HP not so much green more sort of lemon

Small applause to HP for its use of re-cycled plastics as it has claimed something of a breakthrough. Instead of using pristine, new plastic in its print cartridges it has been using re-cycled plastic instead.

Small applause to HP for its use of re-cycled plastics as it has claimed something of a breakthrough. Instead of using pristine, new plastic in its print cartridges it has been using re-cycled plastic instead. Since HP started using the process it has achieved good results, it ways, with "more than 200 million cartridges [being] manufactured using the process thus far". More than "5 million pounds of recycled plastic [was used] in its inkjet cartridges last year, and the company is committed to using twice as much in 2008". And it is here that we get close to the heart of the matter and what makes green campaigners - and aren't most of us green in one way or another these days? - start to reach for something large, heavy and able to be re-cycled, to hit HP with.
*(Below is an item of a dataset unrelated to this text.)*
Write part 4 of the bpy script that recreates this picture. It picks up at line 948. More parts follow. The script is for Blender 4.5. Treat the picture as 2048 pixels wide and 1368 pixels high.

Why so much plastic? Because HP sells expensive (in fact, VERY expensive) cartridges and does not like people using the cheaper, greener option of just re-filling the cartridge with ink. HP will give you a lot of reasons why its cartridges represent a good deal. Others will say that it is much cheaper and greener to squirt itself full rather than chew up yet another cartridge, even if it is green. And then, don't get me started on the paper wastage caused by cartridges telling you they are empty and need replacing when you can still print another 100 pages with the same cartridge that you were told to get rid of? Step forward Dell on that last point. At least Dell will take away and re-cycle your cartridge at its expense using handy envelopes provided. But why can you not simply replace your own without wasting the paper and postage. And so on, it seems ad infinitum.